Political life in Italy--from dealing with the refugees to dealing with Berlusconi--whirls around us with passion and intensity.  We watch, we listen, we try to understand.

Ahhh, family...an amazing phenomenon in this country.  My cousins, many whom I've not seen in years, open their homes and hearts to us.  Others we see once a year, and yet, that tie is iron-strong...we talk of my mom and my siblings and the nephews and nieces, their kids and work and homes---but in the middle of it all, I stop and realize these people, who I really don't know at all, share my grandfather.  We're family.  My Zio Gino is Cousin Rita's father--we're connected by an invisible bond.  We're family, but we're strangers.  Compounded by a language barrier, we deal with the superficial, but if we're fortunate, we delve beneath the surface and touch each other's essences.  We're family, but we're strangers.  They don't know what I read or how I think, I don't know their politics or religious bent.  But we're family.

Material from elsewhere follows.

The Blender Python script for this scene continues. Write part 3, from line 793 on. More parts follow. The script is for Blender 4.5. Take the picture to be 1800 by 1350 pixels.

The familial bond is a sacred trust in this country.  Family above all.  The sacrifices and generosity related to family abound---the spirit of family whirls around us as we accept their love and kindness and try to reciprocate.

Much of our life here is spent watching and listening and learning...Italian life is vital and vivacious and generous and chaotic, but it is ever-moving about us.  We sit quietly (sort of) and absorb what we can, for soon, we will move out of the eye of the storm and into the tumultousness of this Italian life.